M. Marc Laménie .  - Je suis heureux de m'exprimer sur ce texte, en tant que représentant des Ardennes : je suis aussi familier des problèmes de transport transfrontalier entre la France et la Belgique. Des problèmes touchent la ligne Charleville-Mézières - Givet - Namur, tronçon de 22 kilomètres.

Lorsque je faisais mon service militaire à Nancy, j'utilisais la ligne Thionville-Metz-Luxembourg. À l'époque, il y avait le Métrolor, mais les déplacements étaient moins nombreux. Le temps a passé, il faut s'adapter. Je suis un infatigable défenseur du ferroviaire.

Se pose le problème du financement : les contributions de l'État envers les collectivités territoriales s'élèvent à 108 milliards d'euros. N'oublions pas la région Grand Est et le Luxembourg, en tant qu'État.

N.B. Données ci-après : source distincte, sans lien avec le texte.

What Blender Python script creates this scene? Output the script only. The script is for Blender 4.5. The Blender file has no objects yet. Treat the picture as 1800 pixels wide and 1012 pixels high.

Beaucoup de travailleurs sont concernés. Or les flux ne feront qu'augmenter, tant pour le train que pour les autres modes de transport : l'A31 est totalement saturée.

Il faut soutenir ce projet de loi : je le voterai. (Mme Véronique Guillotin applaudit.)

M. Michaël Weber.  - Ce projet de loi ne suffira pas à répondre à l'augmentation du nombre de frontaliers travaillant au Luxembourg.

Il faut aller plus loin, vers de nouveaux mécanismes de solidarité financière. La question de la fiscalité ne doit pas être absente de ce débat. Nous présenterons un projet de compensation fiscale au profit des territoires.

Le Grand-Duché est l'un des seuls États à ne pas prendre en compte la fiscalité. Un mécanisme de compensation existe avec Genève, par exemple.

En cinq ans, le Luxembourg n'a engagé que 21 millions d'euros de dépenses sur des projets de codéveloppement, choisis par lui, soit 35 euros par an et par frontalier. L'inaction aura un coût ! Le Luxembourg doit prendre à sa charge une partie du service transfrontalier et faire un effort en matière de fiscalité.

Nous continuerons à nous battre pour obtenir des mécanismes de reversement et de compensation. (Applaudissements sur les travées du groupe SER et du GEST)

M. Olivier Jacquin.  - Très bien !

Le projet de loi est définitivement adopté.

La séance est suspendue quelques instants.